Leading the fight are the same white male protestant landowners who seem least likely to embrace change that most others have already accepted. Recognizing they cannot win on the science, gender dysphoria is real just like evolution, they raise many of the same hackneyed objections used in past battles. As the flawed premises have been debunked, they have retreated to the last bastion of hope, the bathroom.

The argument, embodied perfectly in laws being passed with lightning speed in Deep South states North Carolina and Tennessee, is “we are just protecting our women and children.” Our own state representative Jesse Kremer (R-Kewaskum) tried to jump on this train during the last session with the help of the infamous religious freedom crusaders Juliane Appling and West Bend’s own former book burner Ginny Maziarka of Wisconsin Family Action. After his bill did not even make it out of committee in the last session, he recently vowed to bring it up again in the next.

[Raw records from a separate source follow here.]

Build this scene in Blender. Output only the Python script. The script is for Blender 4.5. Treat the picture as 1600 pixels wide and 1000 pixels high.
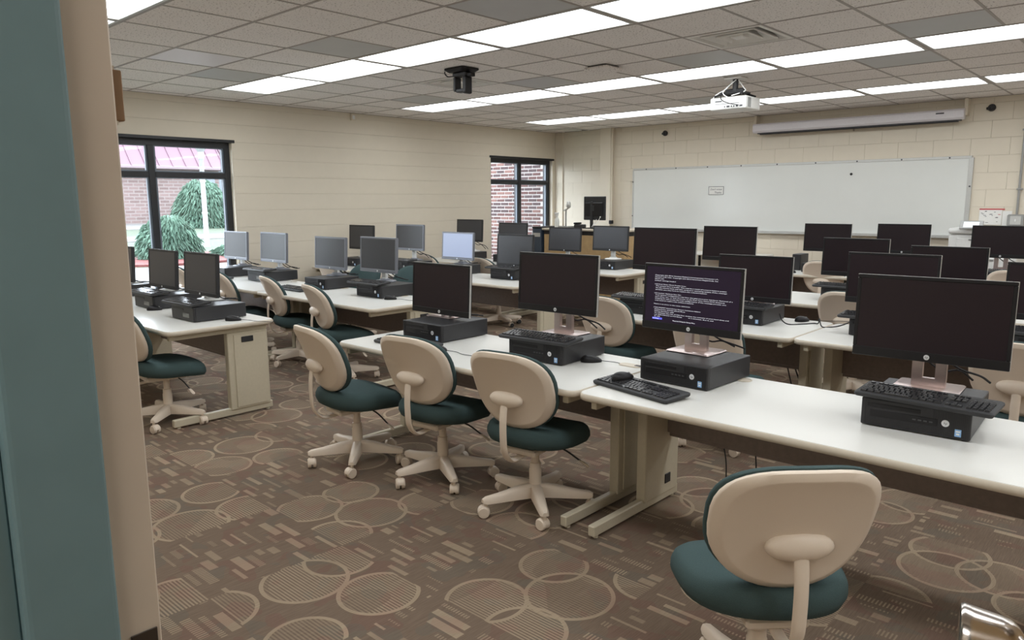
import bpy, bmesh, math, random
from mathutils import Vector, Matrix
random.seed(7)
S = bpy.context.scene
COL = S.collection
PI = math.pi
R = math.radians
for _o in list(bpy.data.objects):
    bpy.data.objects.remove(_o)

# ------------------------------------------------------------------ camera, sky, exposure
CEIL = 2.708
EYE = 1.515
cam_d = bpy.data.cameras.new('camera')
cam = bpy.data.objects.new('camera', cam_d)
COL.objects.link(cam)
cam_d.sensor_width = 36.0
cam_d.lens = 1157.38 / 1600 * 36.0
cam_d.clip_start = 0.02
cam_d.clip_end = 300
_r = Vector((0.735781, 0.6772, -0.005104))
_d = Vector((0.103895, -0.120323, -0.987283))
_f = Vector((-0.669203, 0.725894, -0.158889))
cam.matrix_world = Matrix(((_r.x, -_d.x, -_f.x, 0), (_r.y, -_d.y, -_f.y, 0), (_r.z, -_d.z, -_f.z, EYE), (0, 0, 0, 1)))
S.camera = cam

SKY_STRENGTH = 12.0
LAMP_STRENGTH = 6.2
w = bpy.data.worlds.new('overcast_sky')
S.world = w
w.use_nodes = True
wn = w.node_tree.nodes
wn['Background'].inputs['Color'].default_value = (0.84, 0.92, 1.0, 1)
wn['Background'].inputs['Strength'].default_value = SKY_STRENGTH

S.view_settings.view_transform = 'Standard'
S.view_settings.look = 'None'
S.view_settings.exposure = 0.0
S.view_settings.gamma = 1.0
S.view_settings.use_curve_mapping = False
S.cycles.max_bounces = 8
S.cycles.diffuse_bounces = 4
S.cycles.transparent_max_bounces = 12
S.cycles.use_denoising = True

# ------------------------------------------------------------------ node helpers
def sock(nt, v, inp):
    if isinstance(v, X):
        nt.links.new(v.s, inp)
    else:
        inp.default_value = v

class X:
    """a float expression in a node tree"""
    def __init__(self, nt, s):
        self.nt, self.s = nt, s
    def op(self, o, *a, clamp=False):
        n = self.nt.nodes.new('ShaderNodeMath')
        n.operation = o
        n.use_clamp = clamp
        for i, v in enumerate((self,) + a):
            sock(self.nt, v, n.inputs[i])
        return X(self.nt, n.outputs[0])
    def __add__(s, o): return s.op('ADD', o)
    def __sub__(s, o): return s.op('SUBTRACT', o)
    def __mul__(s, o): return s.op('MULTIPLY', o)
    def __truediv__(s, o): return s.op('DIVIDE', o)
    def floor(s): return s.op('FLOOR')
    def fract(s): return s.op('FRACT')
    def lt(s, o): return s.op('LESS_THAN', o)
    def gt(s, o): return s.op('GREATER_THAN', o)
    def mod2(s): return s.op('FLOORED_MODULO', 2.0)
    def abs(s): return s.op('ABSOLUTE')

def coords(nt, kind='Object'):
    tc = nt.nodes.new('ShaderNodeTexCoord')
    sp = nt.nodes.new('ShaderNodeSeparateXYZ')
    nt.links.new(tc.outputs[kind], sp.inputs[0])
    return tc.outputs[kind], X(nt, sp.outputs[0]), X(nt, sp.outputs[1]), X(nt, sp.outputs[2])

def combine(nt, a, b, c=0.0):
    n = nt.nodes.new('ShaderNodeCombineXYZ')
    for i, v in enumerate((a, b, c)):
        sock(nt, v, n.inputs[i])
    return n.outputs[0]

def wnoise(nt, vec):
    n = nt.nodes.new('ShaderNodeTexWhiteNoise')
    n.noise_dimensions = '3D'
    nt.links.new(vec, n.inputs['Vector'])
    return X(nt, n.outputs['Value'])

def noise(nt, vec, scale, detail=2.0, rough=0.5):
    n = nt.nodes.new('ShaderNodeTexNoise')
    n.inputs['Scale'].default_value = scale
    n.inputs['Detail'].default_value = detail
    n.inputs['Roughness'].default_value = rough
    if vec is not None:
        nt.links.new(vec, n.inputs['Vector'])
    return X(nt, n.outputs['Fac'])

def mixc(nt, fac, a, b):
    n = nt.nodes.new('ShaderNodeMix')
    n.data_type = 'RGBA'
    sock(nt, fac, n.inputs['Factor'])
    for v, i in ((a, 6), (b, 7)):
        if isinstance(v, (tuple, list)):
            n.inputs[i].default_value = (*v[:3], 1)
        else:
            nt.links.new(v, n.inputs[i])
    return n.outputs[2]

def newmat(name):
    m = bpy.data.materials.new(name)
    m.use_nodes = True
    return m, m.node_tree, m.node_tree.nodes['Principled BSDF']

def mat(name, col, rough=0.5, metal=0.0, spec=0.5, grain=0.06, gscale=60.0, bump=0.0, emit=None, estr=0.0, coat=0.0):
    m, nt, b = newmat(name)
    vec = coords(nt)[0]
    n = noise(nt, vec, gscale, 3.0)
    lo = tuple(c * (1 - grain) for c in col)
    hi = tuple(min(1, c * (1 + grain)) for c in col)
    nt.links.new(mixc(nt, n, lo, hi), b.inputs['Base Color'])
    b.inputs['Roughness'].default_value = rough
    b.inputs['Metallic'].default_value = metal
    b.inputs['Specular IOR Level'].default_value = spec
    if coat:
        b.inputs['Coat Weight'].default_value = coat
    if emit:
        b.inputs['Emission Color'].default_value = (*emit, 1)
        b.inputs['Emission Strength'].default_value = estr
    if bump:
        bp = nt.nodes.new('ShaderNodeBump')
        bp.inputs['Strength'].default_value = bump
        bp.inputs['Distance'].default_value = 0.002
        nt.links.new(n.s, bp.inputs['Height'])
        nt.links.new(bp.outputs[0], b.inputs['Normal'])
    return m

M = {}
M['wall'] = mat('wall_paint', (0.71, 0.64, 0.525), 0.55, grain=0.04, gscale=6, bump=0.1)
M['wall_joint'] = mat('wall_paint_in_joints', (0.69, 0.62, 0.505), 0.6, grain=0.03)
M['hall_wall'] = mat('hall_wall_paint', (0.55, 0.50, 0.42), 0.6)
M['teal'] = mat('teal_frame_paint', (0.17, 0.26, 0.275), 0.5, grain=0.08, gscale=18)
M['jamb'] = mat('beige_frame_paint', (0.61, 0.51, 0.41), 0.42, grain=0.05, gscale=9)
M['tee'] = mat('ceiling_grid_shaded', (0.34, 0.30, 0.275), 0.5)  # white bars coloured dark to carry their backlit shade
M['fixture'] = mat('fixture_white_metal', (0.45, 0.44, 0.42), 0.4)
M['added_hall_lamp'] = mat('added_hall_diffuser', (0.9, 0.9, 0.9), 0.4, emit=(1.0, 0.97, 0.92), estr=11.0)
M['lamp'] = mat('acrylic_diffuser_lit', (0.9, 0.9, 0.9), 0.4, emit=(0.93, 0.975, 1.0), estr=LAMP_STRENGTH)
M['smooth_panel'] = mat('smooth_grey_panel', (0.46, 0.46, 0.46), 0.42, grain=0.08, gscale=3)
M['white_panel'] = mat('white_plastic_panel', (0.70, 0.67, 0.70), 0.3)
M['vent'] = mat('vent_white_metal', (0.80, 0.78, 0.75), 0.4)
M['vent_dark'] = mat('vent_dark_throat', (0.06, 0.06, 0.065), 0.6)
M['top'] = mat('white_laminate', (0.74, 0.73, 0.69), 0.28, grain=0.03, gscale=250)
M['edge'] = mat('beige_edge_band', (0.60, 0.53, 0.43), 0.45)
M['leg'] = mat('beige_leg_paint', (0.56, 0.50, 0.38), 0.42)
M['modesty'] = mat('brown_modesty_laminate', (0.22, 0.175, 0.155), 0.5, grain=0.2, gscale=40)
M['shell'] = mat('beige_chair_plastic', (0.72, 0.61, 0.50), 0.42, grain=0.03, bump=0.08, gscale=400)
M['fabric'] = mat('dark_teal_fabric', (0.052, 0.083, 0.084), 0.9, grain=0.3, gscale=500, bump=0.4, spec=0.2)
M['black'] = mat('black_plastic', (0.012, 0.011, 0.012), 0.42, spec=0.3)
M['black_matte'] = mat('black_matte_plastic', (0.022, 0.022, 0.024), 0.55)
M['tower'] = mat('tower_black_steel', (0.030, 0.030, 0.033), 0.42)
M['bezel'] = mat('tower_bezel_plastic', (0.016, 0.015, 0.017), 0.45)
M['bezel_inset'] = mat('grey_inset', (0.20, 0.20, 0.19), 0.4)
M['screen'] = mat('screen_off', (0.017, 0.010, 0.013), 0.3, spec=0.3, grain=0.1)
M['screen_old'] = mat('screen_off_matte', (0.04, 0.04, 0.046), 0.36, spec=0.6, grain=0.1)
M['screen_on'] = mat('screen_startup_background', (0.010, 0.007, 0.010), 0.3, spec=0.2, emit=(0.011, 0.006, 0.016), estr=1.0)
M['screen_reflection'] = mat('screen_painted_reflection', (0.10, 0.11, 0.14), 0.3, emit=(0.36, 0.43, 0.62), estr=0.8)  # pale blue emission stands in for the window reflected in one screen
M['text'] = mat('lit_screen_letters', (0.8, 0.8, 0.85), 0.5, emit=(0.80, 0.82, 0.95), estr=0.75)
M['text_blue'] = mat('lit_blue_menu_bar', (0.1, 0.1, 0.8), 0.5, emit=(0.08, 0.10, 0.75), estr=1.0)
M['silver'] = mat('silver_plastic', (0.19, 0.20, 0.23), 0.35, metal=0.25)
M['steel'] = mat('brushed_stand_metal', (0.66, 0.55, 0.53), 0.28, metal=0.85)  # pink tint puts the reflected chairs into the metal colour
M['chrome'] = mat('satin_nickel', (0.62, 0.58, 0.55), 0.18, metal=1.0)
M['logo'] = mat('logo_silver', (0.75, 0.76, 0.78), 0.3, metal=0.3)
M['white'] = mat('white_plastic', (0.78, 0.78, 0.76), 0.4)
M['sticker'] = mat('blue_sticker', (0.25, 0.45, 0.75), 0.35)
M['key'] = mat('black_keycaps', (0.030, 0.030, 0.033), 0.25)
M['key_white'] = mat('pale_keycaps', (0.55, 0.57, 0.60), 0.4)
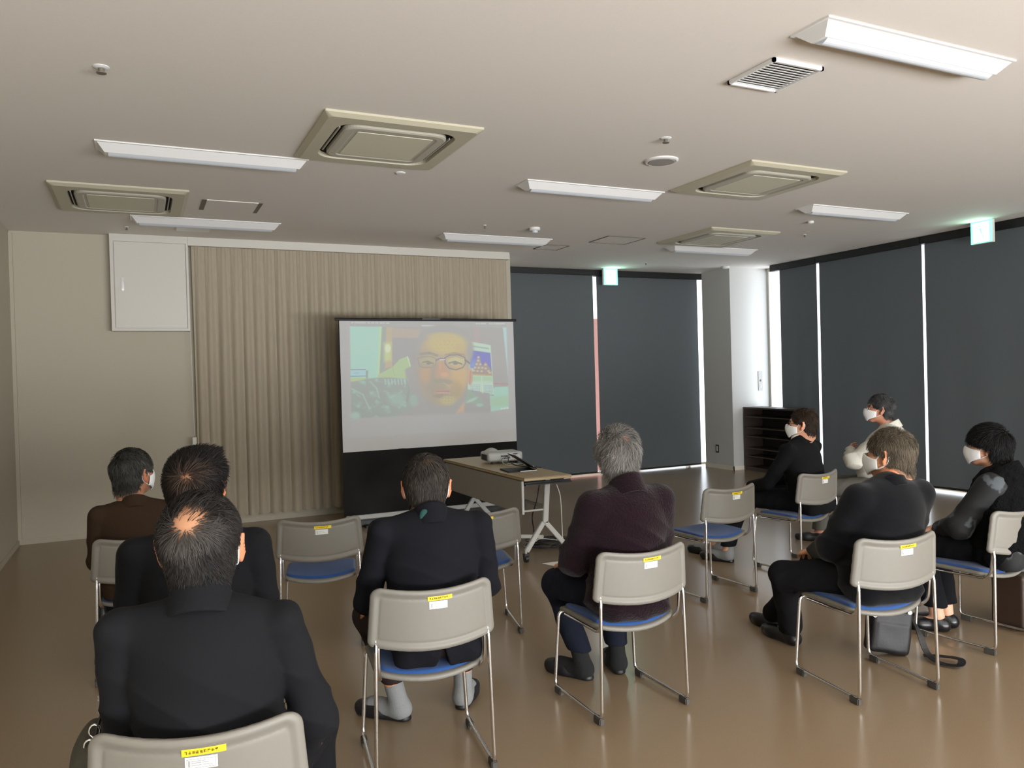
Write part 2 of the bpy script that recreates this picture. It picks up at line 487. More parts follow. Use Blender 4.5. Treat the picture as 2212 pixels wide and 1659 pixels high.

The trans bathroom bills start with the flawed premise that the transgendered are sexual predators who will use bathrooms to prey upon defenseless women and children. Forget the fact that there are no reported valid cases where a transgendered person sexually assaulted anybody in a public bathroom. Forget all of the cases where white male political leaders made unwanted sexual advances in public bathrooms. Forget the idea that anyone can walk into any public bathroom dressed as the gender they appear to be and commit whatever crime they choose by just ignoring the sign on the door. Forget about designing a mechanism to enforce bathroom use by those with the “correct” genitals that does not embarrass the daylights of those we are trying to “protect.” The bills are merely solutions in search of a non-existent problem.

The opposition to these bills has been swift. Many large businesses already have inclusive bathroom policies for their employees and customers. When the retail giant Target announced their employees and customers could use whichever bathroom they wanted based upon their chosen gender identity, the anti-trans folks went ballistic threatening a national boycott. The boycott rapidly lost steam when the long list of the businesses with similar policies came to light. Many large business, sports leagues, and entertainers have taken their business to more inclusive venues in other states, costing them millions.

Legal consequences soon followed. The U.S. Department of Justice just announced that North Carolina’s law, HB2, violated federal civil rights laws and would cost the state and its federal education support additional millions in lost revenue, not to mention the costs they will incur to defend the litigation. Rep. Kremer just sees this as another example of President Obama’s left-wing agenda. 


Changing one’s beliefs about the “others” is hard. Sometimes it takes generations to erase the hatred engrained by mistaken belief and a misplaced sense of entitlement. Accepting the change and moving on is the healthier alternative.